Exercise instructions: Extract every line of the material below and reproduce it faithfully.
......
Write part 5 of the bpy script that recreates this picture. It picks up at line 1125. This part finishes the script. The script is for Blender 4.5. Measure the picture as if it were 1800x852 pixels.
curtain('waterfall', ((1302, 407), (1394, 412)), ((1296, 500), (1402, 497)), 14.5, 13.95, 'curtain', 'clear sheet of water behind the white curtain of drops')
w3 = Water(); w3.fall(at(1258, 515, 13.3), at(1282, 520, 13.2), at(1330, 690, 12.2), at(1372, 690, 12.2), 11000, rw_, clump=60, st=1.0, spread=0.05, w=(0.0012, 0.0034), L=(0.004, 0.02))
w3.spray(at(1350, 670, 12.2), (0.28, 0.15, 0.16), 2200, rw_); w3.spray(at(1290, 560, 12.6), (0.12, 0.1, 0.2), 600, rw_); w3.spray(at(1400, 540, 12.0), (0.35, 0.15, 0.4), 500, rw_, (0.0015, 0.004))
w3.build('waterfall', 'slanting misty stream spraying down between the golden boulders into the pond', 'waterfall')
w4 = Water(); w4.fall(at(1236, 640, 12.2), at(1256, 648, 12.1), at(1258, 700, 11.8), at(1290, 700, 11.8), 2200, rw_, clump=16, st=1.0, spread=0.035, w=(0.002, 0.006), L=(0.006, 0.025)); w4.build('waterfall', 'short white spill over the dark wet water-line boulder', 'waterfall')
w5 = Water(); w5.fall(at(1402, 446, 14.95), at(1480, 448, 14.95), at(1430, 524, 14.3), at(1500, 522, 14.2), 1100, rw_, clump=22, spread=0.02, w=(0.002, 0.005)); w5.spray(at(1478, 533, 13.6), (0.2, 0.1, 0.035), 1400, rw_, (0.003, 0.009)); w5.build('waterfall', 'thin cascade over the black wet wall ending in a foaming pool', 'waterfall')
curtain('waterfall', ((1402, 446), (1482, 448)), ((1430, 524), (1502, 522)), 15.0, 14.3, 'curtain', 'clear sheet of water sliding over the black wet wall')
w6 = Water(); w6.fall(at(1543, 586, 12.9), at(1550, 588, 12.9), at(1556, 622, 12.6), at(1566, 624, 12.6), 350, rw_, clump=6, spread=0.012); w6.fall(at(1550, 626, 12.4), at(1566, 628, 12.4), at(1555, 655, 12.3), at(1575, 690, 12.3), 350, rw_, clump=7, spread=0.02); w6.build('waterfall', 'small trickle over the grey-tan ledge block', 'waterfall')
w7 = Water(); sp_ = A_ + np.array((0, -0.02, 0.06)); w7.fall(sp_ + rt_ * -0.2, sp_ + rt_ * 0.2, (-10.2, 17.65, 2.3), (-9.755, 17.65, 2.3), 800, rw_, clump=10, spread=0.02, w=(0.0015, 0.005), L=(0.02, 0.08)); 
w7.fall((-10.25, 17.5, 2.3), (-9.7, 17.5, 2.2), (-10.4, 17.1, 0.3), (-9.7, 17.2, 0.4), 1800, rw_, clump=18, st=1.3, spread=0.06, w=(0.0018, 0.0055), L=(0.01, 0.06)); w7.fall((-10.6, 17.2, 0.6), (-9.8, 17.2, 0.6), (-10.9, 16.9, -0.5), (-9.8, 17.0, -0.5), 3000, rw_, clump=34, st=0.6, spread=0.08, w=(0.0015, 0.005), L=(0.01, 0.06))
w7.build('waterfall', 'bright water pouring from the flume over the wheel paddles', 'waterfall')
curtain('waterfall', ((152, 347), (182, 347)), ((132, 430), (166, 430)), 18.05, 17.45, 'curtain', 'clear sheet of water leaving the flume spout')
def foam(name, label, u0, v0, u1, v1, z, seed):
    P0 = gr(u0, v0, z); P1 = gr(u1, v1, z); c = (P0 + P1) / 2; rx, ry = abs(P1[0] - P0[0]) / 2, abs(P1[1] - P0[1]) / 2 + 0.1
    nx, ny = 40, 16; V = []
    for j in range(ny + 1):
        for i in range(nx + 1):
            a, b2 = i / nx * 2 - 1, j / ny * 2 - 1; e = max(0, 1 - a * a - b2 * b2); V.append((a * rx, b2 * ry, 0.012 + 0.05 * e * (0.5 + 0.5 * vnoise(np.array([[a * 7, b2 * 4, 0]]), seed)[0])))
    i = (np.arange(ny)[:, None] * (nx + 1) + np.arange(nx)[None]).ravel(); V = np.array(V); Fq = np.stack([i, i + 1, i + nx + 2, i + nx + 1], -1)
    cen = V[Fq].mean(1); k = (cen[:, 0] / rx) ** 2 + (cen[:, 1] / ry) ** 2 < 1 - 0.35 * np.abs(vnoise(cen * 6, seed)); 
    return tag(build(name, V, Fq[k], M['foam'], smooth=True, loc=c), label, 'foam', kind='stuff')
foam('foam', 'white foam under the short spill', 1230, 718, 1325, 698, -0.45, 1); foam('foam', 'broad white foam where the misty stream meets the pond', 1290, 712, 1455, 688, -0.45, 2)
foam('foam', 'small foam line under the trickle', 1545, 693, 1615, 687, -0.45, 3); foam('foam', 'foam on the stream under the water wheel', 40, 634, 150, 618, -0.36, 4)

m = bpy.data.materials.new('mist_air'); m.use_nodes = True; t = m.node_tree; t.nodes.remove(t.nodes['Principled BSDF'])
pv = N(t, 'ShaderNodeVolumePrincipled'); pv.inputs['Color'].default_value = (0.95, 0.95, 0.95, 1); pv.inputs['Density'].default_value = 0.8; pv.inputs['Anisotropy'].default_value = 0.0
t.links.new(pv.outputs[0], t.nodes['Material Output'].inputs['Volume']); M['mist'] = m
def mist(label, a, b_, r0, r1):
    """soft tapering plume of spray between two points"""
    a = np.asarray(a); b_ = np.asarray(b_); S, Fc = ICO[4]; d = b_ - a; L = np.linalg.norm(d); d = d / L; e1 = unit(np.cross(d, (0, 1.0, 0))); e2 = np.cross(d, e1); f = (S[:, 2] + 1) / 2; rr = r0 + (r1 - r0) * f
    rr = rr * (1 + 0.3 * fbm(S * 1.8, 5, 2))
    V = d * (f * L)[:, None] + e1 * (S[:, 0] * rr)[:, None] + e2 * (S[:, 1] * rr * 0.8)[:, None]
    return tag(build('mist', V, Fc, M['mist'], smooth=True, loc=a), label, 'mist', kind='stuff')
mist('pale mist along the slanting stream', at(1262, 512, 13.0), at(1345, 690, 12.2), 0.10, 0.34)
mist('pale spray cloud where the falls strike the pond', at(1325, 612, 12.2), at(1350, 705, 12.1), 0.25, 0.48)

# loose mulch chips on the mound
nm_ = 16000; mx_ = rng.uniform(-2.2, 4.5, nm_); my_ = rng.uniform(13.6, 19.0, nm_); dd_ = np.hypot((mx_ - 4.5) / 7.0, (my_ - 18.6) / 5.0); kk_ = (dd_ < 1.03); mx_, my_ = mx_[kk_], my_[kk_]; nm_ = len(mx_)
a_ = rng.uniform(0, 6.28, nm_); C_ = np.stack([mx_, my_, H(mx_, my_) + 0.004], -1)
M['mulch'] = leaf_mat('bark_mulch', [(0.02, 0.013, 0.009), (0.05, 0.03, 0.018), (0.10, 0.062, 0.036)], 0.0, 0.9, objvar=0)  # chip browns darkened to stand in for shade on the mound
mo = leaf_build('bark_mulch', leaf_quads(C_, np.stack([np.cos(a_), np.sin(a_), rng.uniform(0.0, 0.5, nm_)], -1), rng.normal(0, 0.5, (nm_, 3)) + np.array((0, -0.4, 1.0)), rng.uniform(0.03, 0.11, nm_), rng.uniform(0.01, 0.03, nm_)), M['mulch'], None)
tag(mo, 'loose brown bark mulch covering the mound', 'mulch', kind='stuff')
......
Complete answer:
Write part 5 of the bpy script that recreates this picture. It picks up at line 1125. This part finishes the script. The script is for Blender 4.5. Measure the picture as if it were 1800x852 pixels.
curtain('waterfall', ((1302, 407), (1394, 412)), ((1296, 500), (1402, 497)), 14.5, 13.95, 'curtain', 'clear sheet of water behind the white curtain of drops')
w3 = Water(); w3.fall(at(1258, 515, 13.3), at(1282, 520, 13.2), at(1330, 690, 12.2), at(1372, 690, 12.2), 11000, rw_, clump=60, st=1.0, spread=0.05, w=(0.0012, 0.0034), L=(0.004, 0.02))
w3.spray(at(1350, 670, 12.2), (0.28, 0.15, 0.16), 2200, rw_); w3.spray(at(1290, 560, 12.6), (0.12, 0.1, 0.2), 600, rw_); w3.spray(at(1400, 540, 12.0), (0.35, 0.15, 0.4), 500, rw_, (0.0015, 0.004))
w3.build('waterfall', 'slanting misty stream spraying down between the golden boulders into the pond', 'waterfall')
w4 = Water(); w4.fall(at(1236, 640, 12.2), at(1256, 648, 12.1), at(1258, 700, 11.8), at(1290, 700, 11.8), 2200, rw_, clump=16, st=1.0, spread=0.035, w=(0.002, 0.006), L=(0.006, 0.025)); w4.build('waterfall', 'short white spill over the dark wet water-line boulder', 'waterfall')
w5 = Water(); w5.fall(at(1402, 446, 14.95), at(1480, 448, 14.95), at(1430, 524, 14.3), at(1500, 522, 14.2), 1100, rw_, clump=22, spread=0.02, w=(0.002, 0.005)); w5.spray(at(1478, 533, 13.6), (0.2, 0.1, 0.035), 1400, rw_, (0.003, 0.009)); w5.build('waterfall', 'thin cascade over the black wet wall ending in a foaming pool', 'waterfall')
curtain('waterfall', ((1402, 446), (1482, 448)), ((1430, 524), (1502, 522)), 15.0, 14.3, 'curtain', 'clear sheet of water sliding over the black wet wall')
w6 = Water(); w6.fall(at(1543, 586, 12.9), at(1550, 588, 12.9), at(1556, 622, 12.6), at(1566, 624, 12.6), 350, rw_, clump=6, spread=0.012); w6.fall(at(1550, 626, 12.4), at(1566, 628, 12.4), at(1555, 655, 12.3), at(1575, 690, 12.3), 350, rw_, clump=7, spread=0.02); w6.build('waterfall', 'small trickle over the grey-tan ledge block', 'waterfall')
w7 = Water(); sp_ = A_ + np.array((0, -0.02, 0.06)); w7.fall(sp_ + rt_ * -0.2, sp_ + rt_ * 0.2, (-10.2, 17.65, 2.3), (-9.755, 17.65, 2.3), 800, rw_, clump=10, spread=0.02, w=(0.0015, 0.005), L=(0.02, 0.08)); 
w7.fall((-10.25, 17.5, 2.3), (-9.7, 17.5, 2.2), (-10.4, 17.1, 0.3), (-9.7, 17.2, 0.4), 1800, rw_, clump=18, st=1.3, spread=0.06, w=(0.0018, 0.0055), L=(0.01, 0.06)); w7.fall((-10.6, 17.2, 0.6), (-9.8, 17.2, 0.6), (-10.9, 16.9, -0.5), (-9.8, 17.0, -0.5), 3000, rw_, clump=34, st=0.6, spread=0.08, w=(0.0015, 0.005), L=(0.01, 0.06))
w7.build('waterfall', 'bright water pouring from the flume over the wheel paddles', 'waterfall')
curtain('waterfall', ((152, 347), (182, 347)), ((132, 430), (166, 430)), 18.05, 17.45, 'curtain', 'clear sheet of water leaving the flume spout')
def foam(name, label, u0, v0, u1, v1, z, seed):
    P0 = gr(u0, v0, z); P1 = gr(u1, v1, z); c = (P0 + P1) / 2; rx, ry = abs(P1[0] - P0[0]) / 2, abs(P1[1] - P0[1]) / 2 + 0.1
    nx, ny = 40, 16; V = []
    for j in range(ny + 1):
        for i in range(nx + 1):
            a, b2 = i / nx * 2 - 1, j / ny * 2 - 1; e = max(0, 1 - a * a - b2 * b2); V.append((a * rx, b2 * ry, 0.012 + 0.05 * e * (0.5 + 0.5 * vnoise(np.array([[a * 7, b2 * 4, 0]]), seed)[0])))
    i = (np.arange(ny)[:, None] * (nx + 1) + np.arange(nx)[None]).ravel(); V = np.array(V); Fq = np.stack([i, i + 1, i + nx + 2, i + nx + 1], -1)
    cen = V[Fq].mean(1); k = (cen[:, 0] / rx) ** 2 + (cen[:, 1] / ry) ** 2 < 1 - 0.35 * np.abs(vnoise(cen * 6, seed)); 
    return tag(build(name, V, Fq[k], M['foam'], smooth=True, loc=c), label, 'foam', kind='stuff')
foam('foam', 'white foam under the short spill', 1230, 718, 1325, 698, -0.45, 1); foam('foam', 'broad white foam where the misty stream meets the pond', 1290, 712, 1455, 688, -0.45, 2)
foam('foam', 'small foam line under the trickle', 1545, 693, 1615, 687, -0.45, 3); foam('foam', 'foam on the stream under the water wheel', 40, 634, 150, 618, -0.36, 4)

m = bpy.data.materials.new('mist_air'); m.use_nodes = True; t = m.node_tree; t.nodes.remove(t.nodes['Principled BSDF'])
pv = N(t, 'ShaderNodeVolumePrincipled'); pv.inputs['Color'].default_value = (0.95, 0.95, 0.95, 1); pv.inputs['Density'].default_value = 0.8; pv.inputs['Anisotropy'].default_value = 0.0
t.links.new(pv.outputs[0], t.nodes['Material Output'].inputs['Volume']); M['mist'] = m
def mist(label, a, b_, r0, r1):
    """soft tapering plume of spray between two points"""
    a = np.asarray(a); b_ = np.asarray(b_); S, Fc = ICO[4]; d = b_ - a; L = np.linalg.norm(d); d = d / L; e1 = unit(np.cross(d, (0, 1.0, 0))); e2 = np.cross(d, e1); f = (S[:, 2] + 1) / 2; rr = r0 + (r1 - r0) * f
    rr = rr * (1 + 0.3 * fbm(S * 1.8, 5, 2))
    V = d * (f * L)[:, None] + e1 * (S[:, 0] * rr)[:, None] + e2 * (S[:, 1] * rr * 0.8)[:, None]
    return tag(build('mist', V, Fc, M['mist'], smooth=True, loc=a), label, 'mist', kind='stuff')
mist('pale mist along the slanting stream', at(1262, 512, 13.0), at(1345, 690, 12.2), 0.10, 0.34)
mist('pale spray cloud where the falls strike the pond', at(1325, 612, 12.2), at(1350, 705, 12.1), 0.25, 0.48)

# loose mulch chips on the mound
nm_ = 16000; mx_ = rng.uniform(-2.2, 4.5, nm_); my_ = rng.uniform(13.6, 19.0, nm_); dd_ = np.hypot((mx_ - 4.5) / 7.0, (my_ - 18.6) / 5.0); kk_ = (dd_ < 1.03); mx_, my_ = mx_[kk_], my_[kk_]; nm_ = len(mx_)
a_ = rng.uniform(0, 6.28, nm_); C_ = np.stack([mx_, my_, H(mx_, my_) + 0.004], -1)
M['mulch'] = leaf_mat('bark_mulch', [(0.02, 0.013, 0.009), (0.05, 0.03, 0.018), (0.10, 0.062, 0.036)], 0.0, 0.9, objvar=0)  # chip browns darkened to stand in for shade on the mound
mo = leaf_build('bark_mulch', leaf_quads(C_, np.stack([np.cos(a_), np.sin(a_), rng.uniform(0.0, 0.5, nm_)], -1), rng.normal(0, 0.5, (nm_, 3)) + np.array((0, -0.4, 1.0)), rng.uniform(0.03, 0.11, nm_), rng.uniform(0.01, 0.03, nm_)), M['mulch'], None)
tag(mo, 'loose brown bark mulch covering the mound', 'mulch', kind='stuff')